Question
If
\[ \alpha = \tan^{-1}(\tan \tfrac{5\pi}{4}), \quad \beta = \tan^{-1}(-\tan \tfrac{2\pi}{3}) \]
Find the relation between \( \alpha \) and \( \beta \).
Solution
Principal value range of \( \tan^{-1}x \) is:
\[ \left(-\frac{\pi}{2}, \frac{\pi}{2}\right) \]
Find α:
\[ \tan \tfrac{5\pi}{4} = 1 \Rightarrow \alpha = \tan^{-1}(1) = \frac{\pi}{4} \]
Find β:
\[ -\tan \tfrac{2\pi}{3} = \sqrt{3} \Rightarrow \beta = \tan^{-1}(\sqrt{3}) = \frac{\pi}{3} \]
Relation:
\[ \alpha = \frac{\pi}{4}, \quad \beta = \frac{\pi}{3} \]
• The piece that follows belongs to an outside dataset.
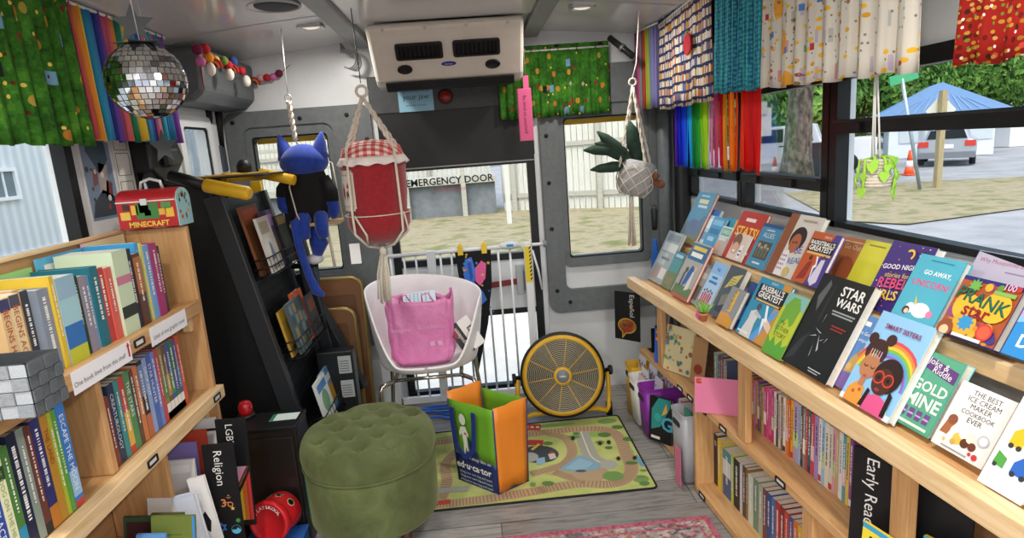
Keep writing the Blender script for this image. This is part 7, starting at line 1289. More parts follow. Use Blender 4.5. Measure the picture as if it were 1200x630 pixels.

\[ 4\alpha = 4 \cdot \frac{\pi}{4} = \pi \]
\[ 3\beta = 3 \cdot \frac{\pi}{3} = \pi \]
\[ \therefore \; 4\alpha = 3\beta \]
Final Answer:
\[ \boxed{4\alpha = 3\beta} \]
Key Concept
Convert both angles into numerical values and compare multiples to get the relation.